[START OF INFORMATION PROVIDED]
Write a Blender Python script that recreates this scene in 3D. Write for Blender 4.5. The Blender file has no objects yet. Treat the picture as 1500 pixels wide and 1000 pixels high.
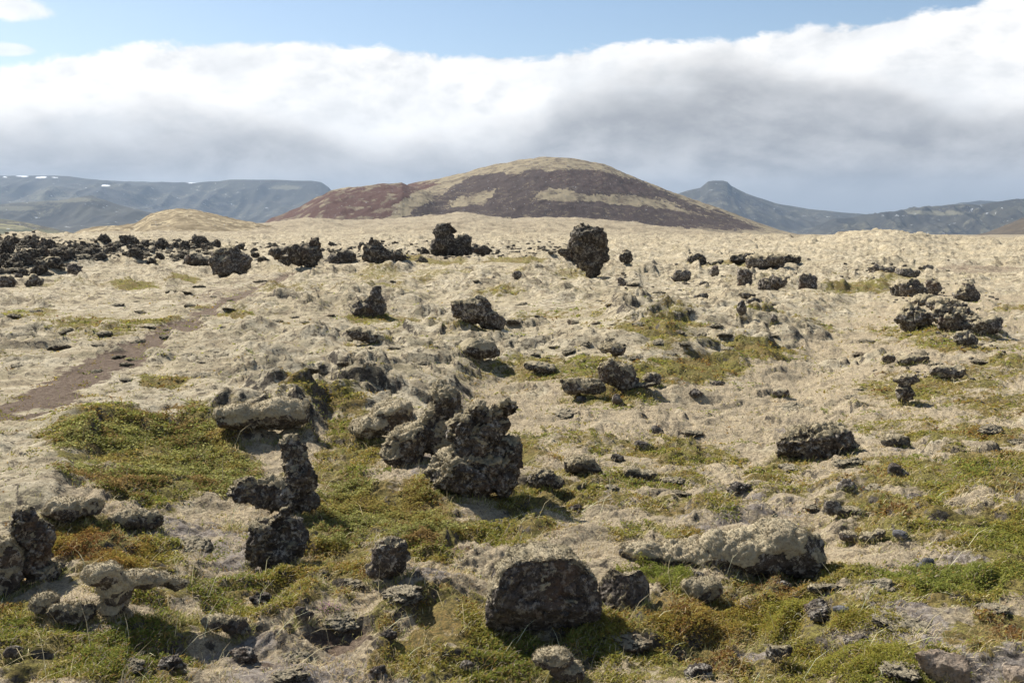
import bpy, math, random
import numpy as np
from mathutils import Vector

random.seed(7)
RNG = np.random.default_rng(11)
scene = bpy.context.scene
COL = scene.collection

# ------------------------------------------------------------------ camera
CAM_H = 2.2
FPX = 1458.0                      # focal length in photo pixels (35 mm on 36 mm, 1500 px wide)
HOR = 338.0                       # photo row of the horizon
PITCH = math.atan((500 - HOR) / FPX)
cp, sp = math.cos(PITCH), math.sin(PITCH)


def project(x, y, z):
    """world -> photo pixel"""
    dz = z - CAM_H
    fwd = y * cp - dz * sp
    up = y * sp + dz * cp
    fwd = np.maximum(fwd, 1e-3)
    return 750 + FPX * x / fwd, 500 - FPX * up / fwd


def ray(px, py):
    a = (px - 750) / FPX
    b = (500 - py) / FPX
    return np.array([a, cp + b * sp, -sp + b * cp])


def z_at(py, r):
    """height that shows at photo row py, r metres ahead"""
    return CAM_H + (HOR - py) / FPX * r


# ------------------------------------------------------------------ noise
_p = np.random.default_rng(3).permutation(256)
PERM = np.concatenate([_p, _p, _p]).astype(np.int64)
_g = np.random.default_rng(5).normal(size=(256, 3))
GRAD3 = _g / np.linalg.norm(_g, axis=1)[:, None]
_a = np.random.default_rng(6).uniform(0, 2 * math.pi, 256)
GRAD2 = np.stack([np.cos(_a), np.sin(_a)], 1)
RND = np.random.default_rng(8).uniform(0, 1, (256, 3))


def perlin2(x, y, seed=0):
    x = x + seed * 17.31
    y = y + seed * 9.73
    xi = np.floor(x).astype(np.int64); yi = np.floor(y).astype(np.int64)
    xf = x - xi; yf = y - yi
    u = xf * xf * xf * (xf * (xf * 6 - 15) + 10)
    v = yf * yf * yf * (yf * (yf * 6 - 15) + 10)

    def g(ix, iy, dx, dy):
        h = PERM[PERM[ix & 255] + (iy & 255)]
        gr = GRAD2[h]
        return gr[..., 0] * dx + gr[..., 1] * dy
    a = g(xi, yi, xf, yf); b = g(xi + 1, yi, xf - 1, yf)
    c = g(xi, yi + 1, xf, yf - 1); d = g(xi + 1, yi + 1, xf - 1, yf - 1)
    return ((a + u * (b - a)) * (1 - v) + (c + u * (d - c)) * v) * 1.5


def perlin3(p, seed=0):
    p = p + np.array([seed * 13.7, seed * 5.1, seed * 7.9])
    i = np.floor(p).astype(np.int64)
    f = p - i
    w = f * f * f * (f * (f * 6 - 15) + 10)
    out = 0
    for dx in (0, 1):
        for dy in (0, 1):
            for dz in (0, 1):
                h = PERM[PERM[PERM[(i[:, 0] + dx) & 255] + ((i[:, 1] + dy) & 255)] + ((i[:, 2] + dz) & 255)]
                g = GRAD3[h]
                dot = g[:, 0] * (f[:, 0] - dx) + g[:, 1] * (f[:, 1] - dy) + g[:, 2] * (f[:, 2] - dz)
                wt = (w[:, 0] if dx else 1 - w[:, 0]) * (w[:, 1] if dy else 1 - w[:, 1]) * (w[:, 2] if dz else 1 - w[:, 2])
                out = out + wt * dot
    return out * 1.6


def worley3(p, seed=0):
    p = p + np.array([seed * 3.7, seed * 11.1, seed * 2.9])
    i = np.floor(p).astype(np.int64)
    n = len(p)
    f1 = np.full(n, 9.0); f2 = np.full(n, 9.0); cid = np.zeros(n)
    for dx in (-1, 0, 1):
        for dy in (-1, 0, 1):
            for dz in (-1, 0, 1):
                c = i + np.array([dx, dy, dz])
                h = PERM[PERM[PERM[c[:, 0] & 255] + (c[:, 1] & 255)] + (c[:, 2] & 255)]
                q = c + RND[h]
                d = np.sqrt(((q - p) ** 2).sum(1))
                m = d < f1
                f2 = np.where(m, f1, np.minimum(f2, d))
                cid = np.where(m, RND[(h + 7) & 255, 0], cid)
                f1 = np.where(m, d, f1)
    return f1, f2, cid


def sstep(a, b, x):
    t = np.clip((x - a) / (b - a), 0, 1)
    return t * t * (3 - 2 * t)


def fbm2(x, y, s, octs=4, seed=0):
    o = 0; a = 1.0; t = 0
    for k in range(octs):
        o = o + a * perlin2(x / s, y / s, seed + k * 3)
        t += a; a *= .5; s *= .5
    return o / t


# ------------------------------------------------------------------ ground shape
EDGE_U = [-600, -60, 0, 80, 125, 150, 300, 340, 450, 480, 540, 600, 660, 705, 760, 850, 940, 1020, 1120, 1180, 1260, 1400, 1600, 2200]
EDGE_V = [880, 790, 765, 725, 660, 615, 590, 604, 606, 585, 615, 600, 560, 515, 505, 525, 540, 515, 500, 478, 430, 400, 392, 390]
TOP_U = [-900, 0, 100, 130, 200, 350, 420, 450, 520, 600, 680, 750, 800, 900, 1000, 1100, 1200, 1300, 1500, 2300]
TOP_V = [354, 354, 350, 341, 338, 334, 327, 323, 328, 325, 318, 327, 324, 330, 340, 348, 352, 353, 354, 354]
# local swells: (photo column, photo row, half width, half height, metres)
BUMPS = [
    (650, 388, 260, 22, .55), (330, 480, 160, 30, .10), (600, 520, 90, 30, .12), (250, 530, 120, 22, .08),
    (930, 465, 110, 26, .36), (1090, 470, 80, 22, .18), (780, 440, 120, 22, .25), (120, 700, 70, 30, .10),
    (1150, 590, 260, 60, -.10), (1400, 470, 70, 40, .22), (200, 830, 160, 60, .10), (560, 780, 110, 50, .10),
    (640, 640, 80, 40, .14), (950, 830, 90, 40, .08), (1350, 900, 160, 60, .06),
    (820, 610, 70, 30, .05), (420, 700, 60, 60, .07),
]


def macro_z(x, y):
    yy = np.maximum(y, .5)
    u, v = project(x, yy, 0 * x)
    v = np.where(y < .5, 2500, v)
    u = np.where(y < .5, 750 + 300 * x, u)
    wob = 9 * perlin2(x / .9, y / .9, 40) + 4 * perlin2(x / .35, y / .35, 41)
    ve = np.interp(u, EDGE_U, EDGE_V)
    w = 16 + .07 * (ve - HOR) + 16 * sstep(680, 780, u)
    low = sstep(-w, w, v - ve + wob)
    r = np.hypot(x, y)
    depth = .30 * np.clip((ve - HOR) / 120, .35, 1.1)
    depth = depth * (.35 + .65 * sstep(120, 330, u) + .2 * sstep(660, 760, u) * (1 - sstep(1150, 1300, u)))
    z = -depth * low
    near = np.exp(-(np.maximum(0, 338 + 6 - v) / 4) ** 2)
    for bu, bv, ru, rv, h in BUMPS:
        z = z + h * np.exp(-((u - bu) / ru) ** 2 - ((v - bv) / rv) ** 2)
    # left lava field rises to its own skyline, then falls away
    left = 1 - sstep(120, 420, u)
    z = z + left * 1.25 * sstep(30, 95, r) * (1 - sstep(110, 240, r))
    # far plain climbing to the foot of the crater hill
    top = z_at(np.interp(u, TOP_U, TOP_V), 900.0)
    z = z + top * sstep(60, 900, r) ** 1.25 * (r < 900) + np.where(r >= 900, top, 0) * (1 - sstep(900, 2500, r)) - 45 * sstep(1500, 4000, r)
    # smooth moss ridge on the right
    z = z + 1.9 * np.exp(-((u - 1290) / 95) ** 2 - ((r - 150) / 42) ** 2) * (r > 40)
    z = z + .2 * np.exp(-((u - 1480) / 90) ** 2 - ((r - 130) / 40) ** 2) * (r > 40)
    # rolling of the far plain
    far = sstep(60, 260, r)
    z = z + far * (1.1 * fbm2(x, y, 70, 3, 20) + 3.0 * sstep(250, 700, r) * fbm2(x, y, 160, 3, 23)) * (1 - sstep(1500, 2500, r))
    return z


def lod2(x, y, r, sc, octs, seed):
    """noise whose grain grows with distance in octave steps"""
    L = np.log2(np.clip(r / 12, .5, 7.9)); a = np.floor(L); t = sstep(0, 1, L - a)
    o = 0
    for k in range(-1, 4):
        wgt = np.where(a == k, 1 - t, 0) + np.where(a + 1 == k, t, 0)
        m = wgt > 0
        if not m.any(): continue
        q = np.zeros_like(x); q[m] = fbm2(x[m], y[m], sc * 2.0 ** k, octs, seed + 5 * k + 5)
        o = o + wgt * q
    return o


def seg_dist(u, v, pts):
    d = np.full(np.shape(u), 1e9); wd = np.zeros(np.shape(u))
    for (a, b, wa), (c, e, wb) in zip(pts[:-1], pts[1:]):
        t = np.clip(((u - a) * (c - a) + (v - b) * 3 * (e - b) * 3) / ((c - a) ** 2 + 9 * (e - b) ** 2), 0, 1)
        dd = np.hypot(u - a - t * (c - a), (v - b - t * (e - b)) * 3) / (wa + t * (wb - wa))
        d = np.minimum(d, dd)
    return d


PATH = [(-260, 660, 60), (-60, 615, 52), (40, 582, 46), (120, 545, 36), (190, 512, 24), (250, 484, 22), (300, 458, 17), (345, 434, 15), (385, 416, 9), (430, 404, 4)]
# green and ochre heath: (column, row, half width, half height, strength)
GREEN = [
    (190, 640, 110, 42, 1), (120, 625, 50, 18, .8), (290, 650, 70, 50, 1), (330, 700, 60, 35, .8), (230, 710, 90, 30, .8),
    (120, 790, 80, 30, .9), (180, 815, 90, 32, 1), (60, 800, 50, 30, .7), (20, 920, 60, 45, .9), (100, 950, 110, 50, .9), (220, 935, 90, 40, .7),
    (520, 640, 45, 60, .95), (470, 590, 60, 16, .8), (500, 690, 50, 40, .8), (560, 745, 110, 48, 1), (620, 780, 70, 35, 1), (480, 830, 70, 40, .8), (480, 780, 50, 60, .8),
    (400, 870, 130, 30, .75), (260, 865, 60, 14, .6), (330, 905, 70, 25, .6), (250, 970, 60, 30, .6),
    (730, 775, 90, 20, .8), (800, 730, 100, 26, .75), (700, 715, 80, 20, .5), (860, 690, 60, 20, .4), (940, 700, 100, 16, .7), (990, 660, 80, 16, .7), (1020, 740, 90, 14, .6), (960, 780, 70, 16, .7),
    (650, 905, 90, 34, .9), (700, 960, 160, 40, 1), (560, 930, 70, 22, .5), (880, 935, 120, 32, 1), (820, 990, 120, 30, .7), (1000, 960, 90, 34, .8),
    (1000, 920, 130, 40, 1), (1130, 900, 150, 38, 1), (1050, 880, 80, 20, .8), (1200, 850, 120, 26, .9), (1300, 860, 110, 22, .9), (1410, 850, 120, 30, 1), (1480, 790, 90, 45, 1),
    (1350, 770, 110, 30, .8), (1440, 690, 110, 38, .9), (1340, 690, 120, 26, .7), (1300, 740, 100, 20, .7), (1200, 720, 90, 18, .6), (1140, 690, 60, 18, .8), (1420, 640, 90, 20, .8),
    (1350, 565, 110, 16, .8), (1460, 590, 70, 20, .6), (1440, 545, 70, 14, .5), (1310, 560, 60, 12, .6),
    (1240, 965, 130, 34, 1), (1150, 985, 90, 30, .9), (1300, 990, 100, 26, .9), (1460, 920, 70, 28, 1), (1220, 900, 60, 20, .8), (1330, 620, 90, 14, .45),
    (820, 540, 150, 22, .65), (900, 570, 70, 26, .8), (1000, 540, 90, 20, .9), (1010, 500, 70, 14, .7), (1110, 515, 60, 12, .8), (960, 480, 70, 18, .7), (900, 470, 50, 10, .4),
    (920, 650, 60, 12, .4), (830, 640, 60, 14, .3), (770, 660, 30, 30, .8),
    (730, 430, 40, 8, .85), (640, 382, 60, 7, .75), (760, 384, 50, 5, .7), (850, 402, 40, 5, .5), (560, 405, 40, 8, .5),
    (205, 418, 38, 5, 1), (270, 410, 24, 4, .9), (150, 475, 80, 14, .8), (240, 476, 60, 9, .8), (20, 460, 25, 5, .7), (60, 455, 30, 6, .6), (240, 552, 38, 9, .8), (300, 448, 20, 5, .8), (350, 462, 26, 7, .7),
    (400, 423, 34, 4, .6), (440, 430, 26, 4, .7), (560, 425, 40, 6, .6), (600, 470, 50, 10, .6), (540, 465, 40, 6, .8), (690, 480, 60, 10, .4), (100, 570, 40, 5, .6), (480, 580, 60, 9, .6),
    (1060, 392, 60, 4, .6), (1270, 422, 50, 6, .7), (1300, 416, 60, 6, .6), (1350, 484, 30, 8, 1), (1390, 505, 50, 8, .8), (1450, 505, 60, 6, .5), (1490, 455, 40, 5, .6), (1490, 530, 60, 8, .6), (1095, 460, 22, 6, .9), (1130, 460, 30, 6, .5), (1000, 460, 40, 5, .5),
]
DIRT = [(500, 935, 60, 16, .9), (440, 960, 70, 12, .5), (1430, 397, 80, 6, .55), (330, 432, 70, 12, .5), (380, 408, 80, 8, .4), (1150, 960, 50, 12, .4), (640, 378, 60, 4, .5), (1480, 440, 70, 8, .35), (680, 800, 30, 10, .6)]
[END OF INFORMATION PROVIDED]
WHAT THE TASK ASKS – Restate only the lines running from the start of the material above through the line containing "cp, sp = math.cos(PITCH), math.sin(PITCH)", ends included. No pictures.

WRITTEN REPLY –
Write a Blender Python script that recreates this scene in 3D. Write for Blender 4.5. The Blender file has no objects yet. Treat the picture as 1500 pixels wide and 1000 pixels high.
import bpy, math, random
import numpy as np
from mathutils import Vector

random.seed(7)
RNG = np.random.default_rng(11)
scene = bpy.context.scene
COL = scene.collection

# ------------------------------------------------------------------ camera
CAM_H = 2.2
FPX = 1458.0                      # focal length in photo pixels (35 mm on 36 mm, 1500 px wide)
HOR = 338.0                       # photo row of the horizon
PITCH = math.atan((500 - HOR) / FPX)
cp, sp = math.cos(PITCH), math.sin(PITCH)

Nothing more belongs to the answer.